**EXERCISE REQUIREMENTS:** Reproduce each line from the first in the data through the line that contains "COL = SC.collection" exactly; give nothing else.

**RECORDED INFORMATION:**

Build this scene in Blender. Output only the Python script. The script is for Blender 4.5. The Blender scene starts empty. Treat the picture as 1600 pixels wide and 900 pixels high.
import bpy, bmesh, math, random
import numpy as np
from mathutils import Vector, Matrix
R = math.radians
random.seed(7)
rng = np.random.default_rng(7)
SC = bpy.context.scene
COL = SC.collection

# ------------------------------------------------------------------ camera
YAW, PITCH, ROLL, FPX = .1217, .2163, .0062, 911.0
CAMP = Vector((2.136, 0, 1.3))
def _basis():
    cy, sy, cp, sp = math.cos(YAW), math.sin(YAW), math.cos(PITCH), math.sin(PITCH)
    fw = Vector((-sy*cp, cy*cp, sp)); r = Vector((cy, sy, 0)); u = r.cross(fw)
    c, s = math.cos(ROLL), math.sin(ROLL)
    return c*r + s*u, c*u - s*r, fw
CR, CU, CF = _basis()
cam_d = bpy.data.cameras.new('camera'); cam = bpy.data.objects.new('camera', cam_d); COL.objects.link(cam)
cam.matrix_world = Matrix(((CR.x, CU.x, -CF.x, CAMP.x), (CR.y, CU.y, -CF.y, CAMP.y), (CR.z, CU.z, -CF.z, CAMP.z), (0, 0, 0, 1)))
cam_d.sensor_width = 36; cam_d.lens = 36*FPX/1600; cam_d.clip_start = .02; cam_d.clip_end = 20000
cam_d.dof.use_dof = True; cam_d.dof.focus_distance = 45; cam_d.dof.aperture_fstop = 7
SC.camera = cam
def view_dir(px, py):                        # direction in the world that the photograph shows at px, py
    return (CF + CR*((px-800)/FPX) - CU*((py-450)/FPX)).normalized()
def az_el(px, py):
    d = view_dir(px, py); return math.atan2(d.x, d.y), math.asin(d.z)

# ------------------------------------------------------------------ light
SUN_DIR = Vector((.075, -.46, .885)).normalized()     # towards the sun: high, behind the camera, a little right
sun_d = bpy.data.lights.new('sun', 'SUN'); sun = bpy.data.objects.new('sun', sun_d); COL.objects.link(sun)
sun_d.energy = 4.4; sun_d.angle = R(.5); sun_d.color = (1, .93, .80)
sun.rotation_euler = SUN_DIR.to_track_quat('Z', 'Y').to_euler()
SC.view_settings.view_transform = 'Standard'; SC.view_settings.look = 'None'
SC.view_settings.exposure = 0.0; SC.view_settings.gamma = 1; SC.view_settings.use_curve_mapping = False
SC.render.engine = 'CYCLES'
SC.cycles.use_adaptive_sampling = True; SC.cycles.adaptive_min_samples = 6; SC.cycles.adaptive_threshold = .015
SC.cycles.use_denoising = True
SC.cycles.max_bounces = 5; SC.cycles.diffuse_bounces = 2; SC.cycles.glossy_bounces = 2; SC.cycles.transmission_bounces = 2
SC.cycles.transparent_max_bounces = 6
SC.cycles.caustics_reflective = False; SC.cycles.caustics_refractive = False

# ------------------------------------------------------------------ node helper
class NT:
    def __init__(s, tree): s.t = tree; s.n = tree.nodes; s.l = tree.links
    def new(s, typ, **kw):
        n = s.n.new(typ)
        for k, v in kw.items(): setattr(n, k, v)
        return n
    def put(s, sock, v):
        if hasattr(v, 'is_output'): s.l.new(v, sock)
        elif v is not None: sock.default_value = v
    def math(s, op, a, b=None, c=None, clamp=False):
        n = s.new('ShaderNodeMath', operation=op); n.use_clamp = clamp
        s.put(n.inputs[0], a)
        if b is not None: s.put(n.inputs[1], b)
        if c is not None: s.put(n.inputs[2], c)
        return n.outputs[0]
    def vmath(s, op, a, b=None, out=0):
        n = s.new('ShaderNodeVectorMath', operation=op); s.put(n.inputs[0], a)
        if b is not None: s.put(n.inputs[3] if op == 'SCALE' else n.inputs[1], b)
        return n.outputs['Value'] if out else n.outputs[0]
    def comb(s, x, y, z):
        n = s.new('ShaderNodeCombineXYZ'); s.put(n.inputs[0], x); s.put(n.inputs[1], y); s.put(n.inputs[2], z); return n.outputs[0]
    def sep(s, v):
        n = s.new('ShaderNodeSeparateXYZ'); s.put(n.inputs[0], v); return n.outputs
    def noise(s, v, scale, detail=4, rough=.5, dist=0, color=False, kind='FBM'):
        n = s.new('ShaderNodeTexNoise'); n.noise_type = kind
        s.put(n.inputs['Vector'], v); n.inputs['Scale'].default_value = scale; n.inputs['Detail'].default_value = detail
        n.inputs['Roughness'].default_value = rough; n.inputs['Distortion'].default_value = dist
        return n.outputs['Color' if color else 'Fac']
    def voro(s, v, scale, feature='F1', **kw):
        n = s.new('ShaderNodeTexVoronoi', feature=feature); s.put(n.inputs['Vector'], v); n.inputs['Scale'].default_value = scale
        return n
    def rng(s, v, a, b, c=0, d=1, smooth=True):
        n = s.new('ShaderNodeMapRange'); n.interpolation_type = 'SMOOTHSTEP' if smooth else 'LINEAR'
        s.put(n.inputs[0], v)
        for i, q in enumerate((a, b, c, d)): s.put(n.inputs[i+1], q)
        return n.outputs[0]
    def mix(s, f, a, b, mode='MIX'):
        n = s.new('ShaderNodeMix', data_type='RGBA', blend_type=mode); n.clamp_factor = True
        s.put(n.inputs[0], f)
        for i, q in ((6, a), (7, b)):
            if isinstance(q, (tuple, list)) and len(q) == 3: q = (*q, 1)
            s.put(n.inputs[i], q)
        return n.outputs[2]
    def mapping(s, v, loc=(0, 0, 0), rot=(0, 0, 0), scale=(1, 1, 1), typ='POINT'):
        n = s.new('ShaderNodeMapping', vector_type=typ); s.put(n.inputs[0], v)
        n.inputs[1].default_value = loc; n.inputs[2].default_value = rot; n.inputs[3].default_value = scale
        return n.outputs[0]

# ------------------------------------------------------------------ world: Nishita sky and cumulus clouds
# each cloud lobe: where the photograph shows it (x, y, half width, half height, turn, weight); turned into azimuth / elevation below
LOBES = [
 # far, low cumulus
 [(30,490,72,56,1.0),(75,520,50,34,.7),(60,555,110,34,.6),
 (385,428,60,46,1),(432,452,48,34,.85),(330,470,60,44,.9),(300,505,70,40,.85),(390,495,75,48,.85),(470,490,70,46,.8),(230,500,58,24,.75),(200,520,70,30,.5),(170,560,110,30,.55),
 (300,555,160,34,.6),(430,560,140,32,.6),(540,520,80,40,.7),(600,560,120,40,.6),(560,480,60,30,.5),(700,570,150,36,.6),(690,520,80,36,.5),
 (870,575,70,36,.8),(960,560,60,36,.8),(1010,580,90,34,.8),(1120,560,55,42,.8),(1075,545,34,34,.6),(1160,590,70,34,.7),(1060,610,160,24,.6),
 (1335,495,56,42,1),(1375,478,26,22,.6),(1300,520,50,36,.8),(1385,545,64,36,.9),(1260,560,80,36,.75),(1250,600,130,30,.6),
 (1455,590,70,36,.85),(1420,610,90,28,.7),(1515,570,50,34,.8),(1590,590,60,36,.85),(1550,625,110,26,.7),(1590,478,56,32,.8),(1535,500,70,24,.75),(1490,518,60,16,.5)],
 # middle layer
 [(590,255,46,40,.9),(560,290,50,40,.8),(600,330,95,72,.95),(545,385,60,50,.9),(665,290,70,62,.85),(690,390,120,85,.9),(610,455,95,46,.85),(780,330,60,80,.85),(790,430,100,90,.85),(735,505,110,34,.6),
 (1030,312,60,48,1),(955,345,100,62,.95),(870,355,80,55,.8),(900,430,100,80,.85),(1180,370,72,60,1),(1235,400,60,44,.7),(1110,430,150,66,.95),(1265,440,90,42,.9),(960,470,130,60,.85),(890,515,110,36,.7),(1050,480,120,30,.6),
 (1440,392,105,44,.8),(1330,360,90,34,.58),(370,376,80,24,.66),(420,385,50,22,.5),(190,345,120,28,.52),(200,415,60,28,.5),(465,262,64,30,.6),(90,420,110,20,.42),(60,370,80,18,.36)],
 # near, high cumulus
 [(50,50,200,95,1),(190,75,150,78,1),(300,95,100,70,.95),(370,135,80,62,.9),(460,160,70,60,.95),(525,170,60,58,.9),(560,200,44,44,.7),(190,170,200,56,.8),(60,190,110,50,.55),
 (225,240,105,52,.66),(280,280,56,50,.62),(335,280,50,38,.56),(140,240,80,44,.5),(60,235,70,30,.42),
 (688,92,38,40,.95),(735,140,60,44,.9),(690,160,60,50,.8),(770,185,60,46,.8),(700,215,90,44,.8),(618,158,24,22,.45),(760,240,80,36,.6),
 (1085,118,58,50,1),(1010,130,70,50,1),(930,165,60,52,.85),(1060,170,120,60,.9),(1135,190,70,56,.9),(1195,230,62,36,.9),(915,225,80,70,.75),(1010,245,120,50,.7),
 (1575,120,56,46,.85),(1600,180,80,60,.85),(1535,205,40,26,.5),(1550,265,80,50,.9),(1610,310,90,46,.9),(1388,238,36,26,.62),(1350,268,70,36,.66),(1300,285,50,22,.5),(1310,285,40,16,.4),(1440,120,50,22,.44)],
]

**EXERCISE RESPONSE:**
Build this scene in Blender. Output only the Python script. The script is for Blender 4.5. The Blender scene starts empty. Treat the picture as 1600 pixels wide and 900 pixels high.
import bpy, bmesh, math, random
import numpy as np
from mathutils import Vector, Matrix
R = math.radians
random.seed(7)
rng = np.random.default_rng(7)
SC = bpy.context.scene
COL = SC.collection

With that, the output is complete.